Give yourself a break. You may tend to be hard on yourself, too hard. You may tend to be a tyrant to yourself. To your expendable self, I hear you crack your whip and say:
“More more. Deliver more. Even if you have exceeded all my expectations, I will you to do better. And, then, when you do better, I will whip you to go even faster in order to prove something unprovable. What a hard taskmaster am I. I am insatiable. I will work you to the bone. I assign myself to illegal servitude.
“Maybe I am trying to prove to God that I am the hardest worker of all. Maybe I know only effort and strain. Maybe I think I’m not worth anything else unless I give and give. Maybe I think that to rest on the Sabbath is not for me. I certainly don’t seem to allow myself to both work and relax while I’m at it. I wouldn’t treat a horse the way I treat myself. I’m not even half so generous to myself as I would be to a horse.

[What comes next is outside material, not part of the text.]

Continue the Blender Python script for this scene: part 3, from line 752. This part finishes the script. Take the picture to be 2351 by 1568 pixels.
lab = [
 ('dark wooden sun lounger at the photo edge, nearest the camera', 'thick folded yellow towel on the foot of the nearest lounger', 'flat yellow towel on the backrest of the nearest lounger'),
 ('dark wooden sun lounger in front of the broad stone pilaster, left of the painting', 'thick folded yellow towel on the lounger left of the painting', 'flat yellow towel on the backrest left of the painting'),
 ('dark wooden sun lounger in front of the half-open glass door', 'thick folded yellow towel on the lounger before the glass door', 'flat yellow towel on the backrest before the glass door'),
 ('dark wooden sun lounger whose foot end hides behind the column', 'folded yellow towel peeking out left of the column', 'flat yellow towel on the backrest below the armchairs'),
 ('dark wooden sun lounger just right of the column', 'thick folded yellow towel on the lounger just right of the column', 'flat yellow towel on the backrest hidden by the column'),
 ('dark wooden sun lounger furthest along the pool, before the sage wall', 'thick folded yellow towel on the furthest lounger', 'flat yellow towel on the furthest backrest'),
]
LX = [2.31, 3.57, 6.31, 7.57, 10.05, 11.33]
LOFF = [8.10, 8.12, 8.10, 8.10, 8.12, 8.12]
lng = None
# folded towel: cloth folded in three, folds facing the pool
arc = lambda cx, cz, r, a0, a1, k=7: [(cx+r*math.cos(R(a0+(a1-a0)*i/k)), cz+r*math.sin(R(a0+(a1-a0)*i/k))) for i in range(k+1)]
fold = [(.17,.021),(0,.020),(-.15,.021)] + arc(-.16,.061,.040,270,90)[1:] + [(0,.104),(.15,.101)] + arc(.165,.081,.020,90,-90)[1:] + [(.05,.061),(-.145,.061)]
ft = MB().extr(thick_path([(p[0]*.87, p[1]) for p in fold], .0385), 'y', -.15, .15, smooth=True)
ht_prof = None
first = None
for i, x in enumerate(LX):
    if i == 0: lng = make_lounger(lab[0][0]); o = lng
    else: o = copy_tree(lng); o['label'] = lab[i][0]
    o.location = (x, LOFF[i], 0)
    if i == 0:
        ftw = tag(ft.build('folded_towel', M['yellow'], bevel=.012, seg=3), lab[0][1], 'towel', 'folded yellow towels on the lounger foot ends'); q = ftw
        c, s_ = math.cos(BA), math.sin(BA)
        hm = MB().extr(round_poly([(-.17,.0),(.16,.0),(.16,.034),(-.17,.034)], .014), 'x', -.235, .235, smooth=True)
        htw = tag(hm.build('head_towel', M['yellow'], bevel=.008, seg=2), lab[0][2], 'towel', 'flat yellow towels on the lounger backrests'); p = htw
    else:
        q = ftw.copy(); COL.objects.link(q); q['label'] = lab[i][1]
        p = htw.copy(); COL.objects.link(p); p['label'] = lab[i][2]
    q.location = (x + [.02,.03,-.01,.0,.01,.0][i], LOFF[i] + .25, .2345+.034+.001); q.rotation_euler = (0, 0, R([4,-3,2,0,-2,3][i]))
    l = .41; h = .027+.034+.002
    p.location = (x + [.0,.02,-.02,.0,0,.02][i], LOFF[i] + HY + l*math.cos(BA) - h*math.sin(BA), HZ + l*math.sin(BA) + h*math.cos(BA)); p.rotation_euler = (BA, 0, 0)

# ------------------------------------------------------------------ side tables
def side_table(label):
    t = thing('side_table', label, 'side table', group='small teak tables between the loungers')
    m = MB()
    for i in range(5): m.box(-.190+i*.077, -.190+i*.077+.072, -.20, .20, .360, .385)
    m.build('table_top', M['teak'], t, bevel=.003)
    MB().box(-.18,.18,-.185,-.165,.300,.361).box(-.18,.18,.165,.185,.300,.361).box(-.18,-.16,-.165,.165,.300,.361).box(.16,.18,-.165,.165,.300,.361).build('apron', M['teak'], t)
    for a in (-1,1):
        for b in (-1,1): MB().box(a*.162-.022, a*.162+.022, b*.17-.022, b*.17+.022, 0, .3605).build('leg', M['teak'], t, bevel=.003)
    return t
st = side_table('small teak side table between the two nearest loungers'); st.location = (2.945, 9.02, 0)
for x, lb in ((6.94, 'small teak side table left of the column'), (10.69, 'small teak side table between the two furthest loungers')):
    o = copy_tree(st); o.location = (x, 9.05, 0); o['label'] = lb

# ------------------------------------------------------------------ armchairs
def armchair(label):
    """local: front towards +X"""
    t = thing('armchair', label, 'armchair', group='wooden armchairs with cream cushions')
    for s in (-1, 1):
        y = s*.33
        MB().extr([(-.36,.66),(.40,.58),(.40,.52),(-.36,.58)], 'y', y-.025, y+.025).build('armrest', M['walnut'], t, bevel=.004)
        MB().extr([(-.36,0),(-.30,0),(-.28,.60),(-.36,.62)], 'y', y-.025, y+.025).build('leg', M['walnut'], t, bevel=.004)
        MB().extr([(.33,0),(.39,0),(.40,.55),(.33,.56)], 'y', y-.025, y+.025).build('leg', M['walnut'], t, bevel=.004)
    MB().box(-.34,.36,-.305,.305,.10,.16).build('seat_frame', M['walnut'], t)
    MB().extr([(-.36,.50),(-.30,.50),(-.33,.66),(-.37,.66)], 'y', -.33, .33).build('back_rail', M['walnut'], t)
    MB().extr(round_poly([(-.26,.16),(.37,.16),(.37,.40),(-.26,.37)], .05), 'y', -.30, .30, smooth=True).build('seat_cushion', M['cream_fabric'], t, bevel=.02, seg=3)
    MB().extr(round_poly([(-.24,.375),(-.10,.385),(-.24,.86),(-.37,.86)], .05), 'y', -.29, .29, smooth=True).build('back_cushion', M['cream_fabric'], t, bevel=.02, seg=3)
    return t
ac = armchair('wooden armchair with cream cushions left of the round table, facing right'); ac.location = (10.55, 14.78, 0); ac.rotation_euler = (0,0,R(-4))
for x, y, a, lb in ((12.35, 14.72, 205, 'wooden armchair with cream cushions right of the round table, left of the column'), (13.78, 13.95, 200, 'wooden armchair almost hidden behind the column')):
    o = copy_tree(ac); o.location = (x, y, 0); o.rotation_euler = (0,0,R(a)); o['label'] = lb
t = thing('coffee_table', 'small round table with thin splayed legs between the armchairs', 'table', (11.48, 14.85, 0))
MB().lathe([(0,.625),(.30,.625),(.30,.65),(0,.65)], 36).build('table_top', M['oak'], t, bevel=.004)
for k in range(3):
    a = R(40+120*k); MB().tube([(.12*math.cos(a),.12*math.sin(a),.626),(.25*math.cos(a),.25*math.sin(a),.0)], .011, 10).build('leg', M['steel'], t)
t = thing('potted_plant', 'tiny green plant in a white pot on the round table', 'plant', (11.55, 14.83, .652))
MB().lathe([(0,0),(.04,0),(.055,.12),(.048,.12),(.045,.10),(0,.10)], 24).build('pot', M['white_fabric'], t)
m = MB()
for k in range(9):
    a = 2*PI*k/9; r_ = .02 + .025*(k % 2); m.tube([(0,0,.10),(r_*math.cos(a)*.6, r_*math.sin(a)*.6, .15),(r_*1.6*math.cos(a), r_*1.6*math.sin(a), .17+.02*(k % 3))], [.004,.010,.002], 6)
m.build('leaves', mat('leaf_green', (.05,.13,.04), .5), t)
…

“I would whisper sweet nothings in his ear. I would feed him the very best of the best, and I would make sure he has rest and does not work too hard.
“So what am I to myself? What kind of servitude have I sentenced myself to? What am I trying to run away from? What keeps me back from setting myself free? When is enough? When will I have earned my freedom?
“Why would I compel myself to overdo, as if whatever I do or how much I do cannot be enough? What have I done to myself, and why would I? Why do I set my expectations so impossibly high?